Pour cette raison, nous n’appliquons pas les décisions internationales
et le droit international, car ils ont été créés par des non juifs qui
étaient antisémites ». Le droit international, ils n’en ont rien à
secouer.
-
C’est un peu bizarre de voir quelqu’un comme Bernard Henry-Lévy qui
soutient les manifestants d’extrême droite en Ukraine, les faisant
passer pour des combattants de la liberté, tout comme en Libye…
Ils sont fort racistes, fort antisémites.
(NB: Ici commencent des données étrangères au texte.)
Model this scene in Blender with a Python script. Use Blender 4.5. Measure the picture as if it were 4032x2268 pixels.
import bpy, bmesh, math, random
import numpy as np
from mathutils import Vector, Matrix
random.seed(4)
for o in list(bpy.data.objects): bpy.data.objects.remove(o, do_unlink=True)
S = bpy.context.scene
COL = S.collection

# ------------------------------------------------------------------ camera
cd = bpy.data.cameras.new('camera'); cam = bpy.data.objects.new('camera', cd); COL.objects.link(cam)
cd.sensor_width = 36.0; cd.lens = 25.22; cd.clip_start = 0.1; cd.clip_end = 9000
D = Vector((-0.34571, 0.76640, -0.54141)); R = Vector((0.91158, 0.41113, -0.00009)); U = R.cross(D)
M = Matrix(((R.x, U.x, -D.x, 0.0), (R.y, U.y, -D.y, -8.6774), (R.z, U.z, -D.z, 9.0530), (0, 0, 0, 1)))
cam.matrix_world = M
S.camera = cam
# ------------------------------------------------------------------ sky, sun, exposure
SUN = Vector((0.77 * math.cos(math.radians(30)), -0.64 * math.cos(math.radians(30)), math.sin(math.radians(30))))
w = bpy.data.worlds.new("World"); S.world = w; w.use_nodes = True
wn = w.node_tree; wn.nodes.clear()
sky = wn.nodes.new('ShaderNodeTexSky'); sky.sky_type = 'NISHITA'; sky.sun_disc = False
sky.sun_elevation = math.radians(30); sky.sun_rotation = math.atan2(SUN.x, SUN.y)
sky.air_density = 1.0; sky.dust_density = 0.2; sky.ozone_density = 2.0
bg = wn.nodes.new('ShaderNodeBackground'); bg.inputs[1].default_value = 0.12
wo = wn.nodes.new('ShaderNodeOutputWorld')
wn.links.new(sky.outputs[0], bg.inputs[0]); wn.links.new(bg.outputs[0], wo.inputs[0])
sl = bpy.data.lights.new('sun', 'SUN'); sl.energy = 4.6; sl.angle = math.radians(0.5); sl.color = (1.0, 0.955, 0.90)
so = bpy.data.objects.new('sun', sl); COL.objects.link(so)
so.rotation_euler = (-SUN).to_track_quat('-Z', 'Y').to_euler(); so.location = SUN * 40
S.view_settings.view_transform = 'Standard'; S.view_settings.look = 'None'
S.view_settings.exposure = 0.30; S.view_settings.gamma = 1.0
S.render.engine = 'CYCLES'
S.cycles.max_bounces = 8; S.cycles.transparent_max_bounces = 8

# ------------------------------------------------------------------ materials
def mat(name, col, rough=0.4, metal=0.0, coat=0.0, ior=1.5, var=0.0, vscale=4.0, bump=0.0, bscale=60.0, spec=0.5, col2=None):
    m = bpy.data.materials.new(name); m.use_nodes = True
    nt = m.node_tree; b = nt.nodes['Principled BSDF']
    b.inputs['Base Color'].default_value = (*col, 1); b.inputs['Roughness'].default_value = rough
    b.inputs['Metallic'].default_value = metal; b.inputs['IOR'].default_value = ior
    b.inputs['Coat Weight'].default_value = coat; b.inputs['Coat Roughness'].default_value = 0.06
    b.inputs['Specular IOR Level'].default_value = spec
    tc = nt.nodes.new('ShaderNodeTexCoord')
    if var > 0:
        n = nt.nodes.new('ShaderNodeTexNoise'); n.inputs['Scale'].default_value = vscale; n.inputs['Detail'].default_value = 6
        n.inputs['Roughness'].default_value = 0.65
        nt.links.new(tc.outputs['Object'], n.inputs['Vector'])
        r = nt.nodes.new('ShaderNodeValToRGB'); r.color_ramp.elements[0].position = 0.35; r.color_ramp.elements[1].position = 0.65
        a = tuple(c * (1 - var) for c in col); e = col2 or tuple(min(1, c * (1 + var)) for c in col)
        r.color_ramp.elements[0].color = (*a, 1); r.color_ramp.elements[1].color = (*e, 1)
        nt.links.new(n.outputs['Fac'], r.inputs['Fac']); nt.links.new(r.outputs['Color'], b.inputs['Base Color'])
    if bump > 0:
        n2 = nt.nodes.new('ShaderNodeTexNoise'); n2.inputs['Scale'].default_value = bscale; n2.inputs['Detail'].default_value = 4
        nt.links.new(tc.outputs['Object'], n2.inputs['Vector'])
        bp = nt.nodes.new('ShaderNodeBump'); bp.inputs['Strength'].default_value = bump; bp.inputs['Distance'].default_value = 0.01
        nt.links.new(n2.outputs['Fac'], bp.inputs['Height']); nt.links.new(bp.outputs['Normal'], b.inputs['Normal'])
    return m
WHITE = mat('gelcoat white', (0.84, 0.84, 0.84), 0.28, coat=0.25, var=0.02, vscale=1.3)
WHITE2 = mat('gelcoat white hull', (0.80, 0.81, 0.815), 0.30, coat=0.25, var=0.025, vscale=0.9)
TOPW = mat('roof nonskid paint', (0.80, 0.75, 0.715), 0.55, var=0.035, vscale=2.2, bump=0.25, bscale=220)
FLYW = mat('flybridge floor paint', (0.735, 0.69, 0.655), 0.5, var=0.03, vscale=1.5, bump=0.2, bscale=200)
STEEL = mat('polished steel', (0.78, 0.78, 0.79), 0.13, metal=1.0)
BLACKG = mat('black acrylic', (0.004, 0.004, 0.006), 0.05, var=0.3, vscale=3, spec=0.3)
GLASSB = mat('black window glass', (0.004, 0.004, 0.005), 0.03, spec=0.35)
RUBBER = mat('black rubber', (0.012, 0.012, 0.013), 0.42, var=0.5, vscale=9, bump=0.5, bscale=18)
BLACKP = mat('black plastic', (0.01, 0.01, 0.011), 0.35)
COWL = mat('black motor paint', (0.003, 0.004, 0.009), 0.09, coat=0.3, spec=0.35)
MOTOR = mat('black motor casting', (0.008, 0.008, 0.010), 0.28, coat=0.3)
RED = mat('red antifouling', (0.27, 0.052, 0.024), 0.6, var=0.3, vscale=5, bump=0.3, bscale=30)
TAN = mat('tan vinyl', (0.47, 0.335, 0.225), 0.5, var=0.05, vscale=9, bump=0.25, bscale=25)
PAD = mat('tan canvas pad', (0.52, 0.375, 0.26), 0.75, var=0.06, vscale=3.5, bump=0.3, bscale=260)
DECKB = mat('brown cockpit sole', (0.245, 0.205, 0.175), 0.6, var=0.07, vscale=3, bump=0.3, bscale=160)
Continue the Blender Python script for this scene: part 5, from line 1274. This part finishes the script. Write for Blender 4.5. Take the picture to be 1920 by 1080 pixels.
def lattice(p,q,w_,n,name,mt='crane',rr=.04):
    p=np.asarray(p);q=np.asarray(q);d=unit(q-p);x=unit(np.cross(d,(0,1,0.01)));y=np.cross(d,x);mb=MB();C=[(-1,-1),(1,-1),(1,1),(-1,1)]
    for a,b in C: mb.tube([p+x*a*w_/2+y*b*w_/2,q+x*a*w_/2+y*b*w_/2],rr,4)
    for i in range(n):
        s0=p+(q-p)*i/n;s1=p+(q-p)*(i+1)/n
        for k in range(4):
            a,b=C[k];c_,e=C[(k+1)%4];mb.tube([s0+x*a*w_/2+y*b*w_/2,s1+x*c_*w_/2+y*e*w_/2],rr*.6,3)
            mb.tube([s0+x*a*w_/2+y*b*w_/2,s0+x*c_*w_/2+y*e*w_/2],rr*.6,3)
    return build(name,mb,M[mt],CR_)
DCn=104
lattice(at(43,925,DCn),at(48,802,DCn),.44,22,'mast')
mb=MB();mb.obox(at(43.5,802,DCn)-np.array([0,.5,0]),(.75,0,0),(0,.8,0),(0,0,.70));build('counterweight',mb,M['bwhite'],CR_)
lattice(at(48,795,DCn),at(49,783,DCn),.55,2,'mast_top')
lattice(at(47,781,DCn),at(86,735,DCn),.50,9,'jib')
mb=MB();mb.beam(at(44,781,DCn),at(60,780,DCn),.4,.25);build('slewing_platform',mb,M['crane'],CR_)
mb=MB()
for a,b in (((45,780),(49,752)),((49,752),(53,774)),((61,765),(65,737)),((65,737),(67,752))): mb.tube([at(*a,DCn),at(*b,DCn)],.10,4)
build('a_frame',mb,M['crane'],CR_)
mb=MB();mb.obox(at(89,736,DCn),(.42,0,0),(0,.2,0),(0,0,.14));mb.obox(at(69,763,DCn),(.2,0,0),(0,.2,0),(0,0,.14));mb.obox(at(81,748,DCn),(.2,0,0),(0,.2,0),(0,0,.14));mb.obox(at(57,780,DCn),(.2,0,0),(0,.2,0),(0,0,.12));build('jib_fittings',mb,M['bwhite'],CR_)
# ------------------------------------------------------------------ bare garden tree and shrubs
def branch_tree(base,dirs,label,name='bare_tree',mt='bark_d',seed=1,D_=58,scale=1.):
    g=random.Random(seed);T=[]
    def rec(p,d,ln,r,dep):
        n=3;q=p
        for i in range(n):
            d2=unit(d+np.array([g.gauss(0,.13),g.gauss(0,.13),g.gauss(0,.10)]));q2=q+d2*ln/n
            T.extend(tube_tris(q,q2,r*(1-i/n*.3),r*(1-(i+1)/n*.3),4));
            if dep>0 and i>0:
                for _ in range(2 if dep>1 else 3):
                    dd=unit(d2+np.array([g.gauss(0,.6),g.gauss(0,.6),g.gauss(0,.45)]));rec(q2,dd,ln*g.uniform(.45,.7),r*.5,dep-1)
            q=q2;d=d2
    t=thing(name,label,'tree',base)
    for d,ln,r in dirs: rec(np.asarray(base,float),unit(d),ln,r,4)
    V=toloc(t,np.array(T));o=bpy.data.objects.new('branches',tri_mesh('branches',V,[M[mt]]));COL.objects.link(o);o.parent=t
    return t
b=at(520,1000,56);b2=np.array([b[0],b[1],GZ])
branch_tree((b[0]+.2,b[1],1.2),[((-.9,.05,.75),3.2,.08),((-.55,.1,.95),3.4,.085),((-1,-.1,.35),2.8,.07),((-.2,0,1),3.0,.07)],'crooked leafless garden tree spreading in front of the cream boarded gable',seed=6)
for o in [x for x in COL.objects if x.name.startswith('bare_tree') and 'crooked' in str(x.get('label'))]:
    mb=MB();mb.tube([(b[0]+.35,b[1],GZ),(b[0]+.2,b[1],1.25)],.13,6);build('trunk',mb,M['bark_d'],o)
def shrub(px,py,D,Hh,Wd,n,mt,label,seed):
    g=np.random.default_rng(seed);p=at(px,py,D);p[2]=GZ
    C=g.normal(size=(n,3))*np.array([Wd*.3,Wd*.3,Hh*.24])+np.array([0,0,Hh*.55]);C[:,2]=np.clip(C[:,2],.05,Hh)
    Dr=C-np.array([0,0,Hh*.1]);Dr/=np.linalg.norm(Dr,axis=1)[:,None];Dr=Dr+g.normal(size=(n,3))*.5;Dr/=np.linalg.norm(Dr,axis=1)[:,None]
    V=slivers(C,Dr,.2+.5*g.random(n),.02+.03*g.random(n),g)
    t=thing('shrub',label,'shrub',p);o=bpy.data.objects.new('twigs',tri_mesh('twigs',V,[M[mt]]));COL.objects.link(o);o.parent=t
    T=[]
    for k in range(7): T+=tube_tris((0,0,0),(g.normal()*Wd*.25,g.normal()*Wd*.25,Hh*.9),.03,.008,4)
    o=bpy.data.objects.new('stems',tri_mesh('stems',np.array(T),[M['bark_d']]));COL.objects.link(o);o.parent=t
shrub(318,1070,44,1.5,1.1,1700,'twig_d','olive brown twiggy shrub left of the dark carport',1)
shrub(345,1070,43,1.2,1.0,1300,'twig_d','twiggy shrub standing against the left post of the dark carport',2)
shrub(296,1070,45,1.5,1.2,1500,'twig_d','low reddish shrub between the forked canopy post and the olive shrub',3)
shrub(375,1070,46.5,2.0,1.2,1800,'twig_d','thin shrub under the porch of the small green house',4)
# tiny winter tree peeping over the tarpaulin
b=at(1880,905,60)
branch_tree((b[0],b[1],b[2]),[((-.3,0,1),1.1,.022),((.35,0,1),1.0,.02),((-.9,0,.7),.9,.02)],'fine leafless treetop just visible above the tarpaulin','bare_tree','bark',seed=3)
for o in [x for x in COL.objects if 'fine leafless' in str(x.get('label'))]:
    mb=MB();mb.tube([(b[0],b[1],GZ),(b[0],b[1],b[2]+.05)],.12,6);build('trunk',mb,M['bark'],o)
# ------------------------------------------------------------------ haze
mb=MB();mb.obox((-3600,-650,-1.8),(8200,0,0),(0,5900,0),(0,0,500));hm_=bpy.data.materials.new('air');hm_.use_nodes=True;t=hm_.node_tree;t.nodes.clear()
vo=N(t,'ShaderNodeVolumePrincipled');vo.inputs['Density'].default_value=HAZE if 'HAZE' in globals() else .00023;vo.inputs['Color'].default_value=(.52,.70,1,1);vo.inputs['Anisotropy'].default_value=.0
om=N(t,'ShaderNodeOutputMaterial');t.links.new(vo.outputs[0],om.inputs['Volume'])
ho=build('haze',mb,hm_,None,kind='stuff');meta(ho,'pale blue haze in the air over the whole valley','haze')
Mais Israël coopère également avec d’innombrables organisations fascistes.
- C’est également intéressant de se souvenir des relations entre Israël et l’Afrique du Sud.
Oui,
en effet. Israël a totalement soutenu l’apartheid. Complètement. Il a
fourni son soutien à tous les régimes tyranniques : en Afrique du Sud,
en Amérique du Sud, en Asie, en Afrique… Idi Amin est venu ici pour
apprendre des méthodes de torture et on lui a fourni tout ce dont il
avait besoin. Même le Shah d’Iran, qui a fait tout ce qu’il pouvait pour
Israël. Toutes ces personnes. Et en Amérique du Sud, Israël a toujours
soutenu les tyrans. Toujours. Ils n’ont jamais défendu les droits de
l’homme.
- Malheureusement, il y a beaucoup d’Etats comme ça, pas seulement Israël. Ils sont surtout intéressés par la vente d’armes…
Oui, bien entendu. L’Angleterre et les Etats-Unis assassinent toujours les gentils. Même en Irak.
-
Certains leaders locaux de la stratégie de la résistance non-violente
affirment qu’à travers la non-violence, l’armée israélienne, avec tout
son armement, est incapable de les vaincre.
Les
Palestiniens ont énormément d’espoirs, ils sont optimistes, positifs,
ils résistent malgré tout. Mais l’armée continue à les opprimer : ils
arrêtent des enfants pour des lancers de pierres.
- Que peut-on faire ?
Le
BDS (Boycott, Désinvestissement, Sanctions), surtout. Empêchez que les
politiciens et militaires israéliens viennent dans votre pays. Ne laissez pas les artistes jouer, ni les footballeurs. N’achetez pas de produits israéliens. Toutes ces choses effraient beaucoup Israël. Le BDS fait vraiment peur à Israël.